弥生時代から古墳時代へ。古墳時代は前方後円墳の出現をもって始まる。では、前方後円墳とは何か。学術的には「弥生時代の墳丘墓の地域性を断ち切った画一性を持ち、規模や副葬品の量を飛躍的に拡大させた大型の前方後円形の墳丘を持つ墓」と定義される。弥生時代の各地に存在した墳墓の要素を統合し、新たに創造された墓制なのだ。たとえば、豪華な副葬品は九州北部に由来する。鏡・剣・玉という、のちの三種の神器につながる組合せの副葬品を有する弥生厚葬墓もあるという。巨大な墳丘は山陰や吉備で現れる、など。
副葬品のなかでも注目されるのが中国鏡だ。弥生時代には、鏡を共有することに集団を統合する機能があったが、古墳時代になると、鏡の大きさや枚数で保有者が格付けされるようになる(へえ!)。鉄剣・鉄刀も弥生時代から継続して出現する資料だが、その分布を見ると、副葬品の種類によって物流ルートが異なっていたことが分かる。また、それまで地域性が強かった土器も、古墳時代には広域に移動する様子が見られ、列島に「自由で開かれた」交易ネットワーク(韓半島や続縄文文化圏ともつながる)が存在したことを感じさせる。

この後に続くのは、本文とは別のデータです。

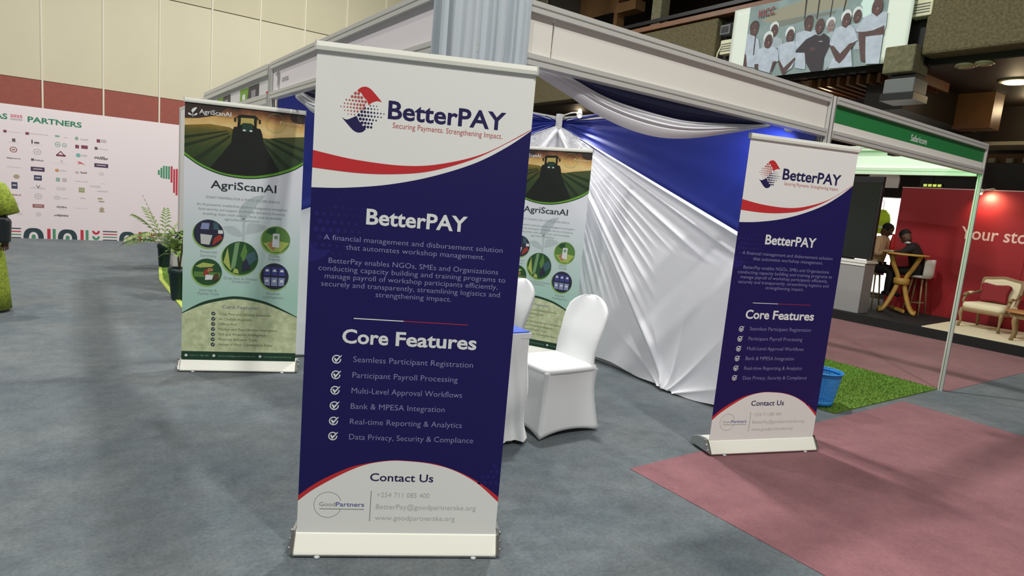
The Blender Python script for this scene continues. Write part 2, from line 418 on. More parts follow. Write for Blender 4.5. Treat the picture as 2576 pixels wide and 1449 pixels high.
for (cx, cz, w, h, k) in LOGOS:
    m = MB(); a, b = w / 2, h / 2
    if k.endswith('o') or k.endswith('o2'):
        m.ring(BD, cx, cz, a, a * 0.28, 1, 0, sy=b / a); m.rect(BD, cx - a * .4, cx + a * .4, cz - b * .25, cz + b * .2, 1)
    elif k.endswith('tri'):
        s_ = -1 if k == 'navytri' else 1
        m.poly(BD, [(cx - a, cz - b * s_), (cx, cz + b * s_), (cx + a, cz - b * s_), (cx + a * .7, cz - b * s_), (cx, cz + b * .35 * s_), (cx - a * .7, cz - b * s_)], 1)
    elif k in ('ink2', 'ink', 'inkrow', 'grey', 'redl', 'greyl') and w > 90:
        n = max(4, int(w / 18)); rr = random.Random(int(cx * 7 + cz))
        for i in range(n):
            x0 = cx - a + w * i / n
            m.rect(BD, x0, x0 + w / n * (0.72 if k != 'greyl' else 0.9), cz - b * rr.uniform(.5, 1), cz + b * rr.uniform(.2, 1), 1)
    elif k == 'redz':
        m.poly(BD, [(cx - a, cz + b), (cx - a * .2, cz + b * .6), (cx + a * .3, cz + b * .1), (cx + a, cz - b), (cx + a * .2, cz - b * .4), (cx - a, cz - b * .7), (cx - a * .4, cz)], 1)
    elif k in ('teal', 'orange', 'brown', 'green2') and w < 120:
        m.disc(BD, cx, cz, a, b, 1)
    else:
        m.rect(BD, cx - a, cx + a, cz - b, cz + b, 1)
        if k in ('navy', 'plum', 'plum2', 'maroon', 'olive', 'navyg'):
            m.rect(BD, cx - a * .65, cx + a * .65, cz - b * .15, cz + b * .3, 2, 1)
    m.build('partner_logo', [KM[k], 'lg_grey'], bd)
for i, (x, z1, z0) in enumerate([(1611,1494,1393),(1657,1543,1341),(1702,1588,1327),(1750,1588,1327),(1797,1588,1320),(1845,1593,1256),(1893,1539,1048),(1940,1548,997),(1987,1539,995),(2035,1500,1080),(2082,1440,1150)]):
    MB().rect(BD, x - 18, x + 18, z0, z1, 1).build('map_bar', 'bd_green2' if i < 5 else 'bd_red', bd)
def arch(x0, x1, h):
    cx = (x0 + x1) / 2; a = (x1 - x0) / 2; m = MB(); n = 20
    out = [(cx + a * math.copysign(abs(math.cos(t)) ** .75, math.cos(t)), 2 + (h - 2) * math.sin(t) ** .8) for t in [PI * i / n for i in range(n + 1)]]
    ia = a * .46
    inn = [(cx + ia * math.cos(t), 2 + (h * .62) * math.sin(t) ** .8) for t in [PI * i / n for i in range(n, -1, -1)]]
    m.poly(BD, out + inn, 1, 0)
    sa = a * .2
    m.poly(BD, [(cx - sa, 2), (cx + sa, 2), (cx + sa, h * .28), (cx + sa * .5, h * .38), (cx - sa * .5, h * .38), (cx - sa, h * .28)], 1, 1)
    m.build('arch_motif', ['bd_dark', 'bd_green2'], bd)
def bars(x):
    MB().rect(BD, x, x + 52, 2, 198, 1).build('bar_motif', 'bd_red', bd); MB().rect(BD, x + 84, x + 132, 2, 198, 1).build('bar_motif', 'bd_green2', bd)
def ushape(x):
    m = MB()
    for base, mi in ((112, 0), (4, 1)):
        n = 12
        out = [(x + 66 + 66 * math.cos(t), base + 78 + 78 * math.sin(t)) for t in [PI + PI * i / n for i in range(n + 1)]]
        inn = [(x + 66 + 26 * math.cos(t), base + 78 + 36 * math.sin(t)) for t in [2 * PI - PI * i / n for i in range(n + 1)]]
        m.poly(BD, out + inn, 1, mi)
    m.build('cup_motif', ['bd_red', 'bd_green2'], bd)
def stripes(x0, x1):
    for i, (z, c) in enumerate(((183, 'bd_dark'), (127, 'bd_red'), (70, 'bd_green2'), (10, 'bd_dark'))):
        MB().rect(BD, x0, x1, z - 11 if z > 20 else 2, z + 11, 1).build('stripe_motif', c, bd)
stripes(-1700, -1460); ushape(-1380); arch(-1180, -860, 200)
stripes(-850, -663); arch(-630, -318, 203); bars(-264); arch(-100, 212, 199); bars(264); ushape(455); stripes(635, 879); arch(912, 1210, 196); bars(1254); ushape(1438); stripes(1612, 1852); arch(1900, 2200, 196)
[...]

本書には、著者の考える各時代の始まりが、具体的な年代とともに提示されているが、そこは省略する。私は、本書に示された各時代の暮らしぶりと、そこから想像される人々の思想や信仰が、ここまで分かるのか、という感じで面白かった。たとえば、土偶は水田耕作が始まると姿を消し、新たに男女の表象からなる木偶が現れるという指摘をメモしておく。
終章には、北海道・東北北部の「北のくらし」と奄美・沖縄の「南のくらし」についてまとまった記述があり、特に北の「続縄文」に関する記述が興味深かった。道央はサケ、道南はヒラメ(大きい個体が多い)、道東はメカジキへの依存が高かったという。また、かつては北海道人は水田稲作を行いたかったが寒冷な気候のため叶わなかったと説明されてきたが、現在では、漁撈中心の生活のほうが効率的だったと考える。そりゃそうだよね。
ぼんやりと画一的だった先史時代のイメージが、だいぶ明らかになった。なお、著者は国立歴史民俗博物館の「先史・古代」展示リニューアル(2019年3月→2019年8月参観)に関わられた方で、本書は展示の新書版であることが「おわりに」に示されている。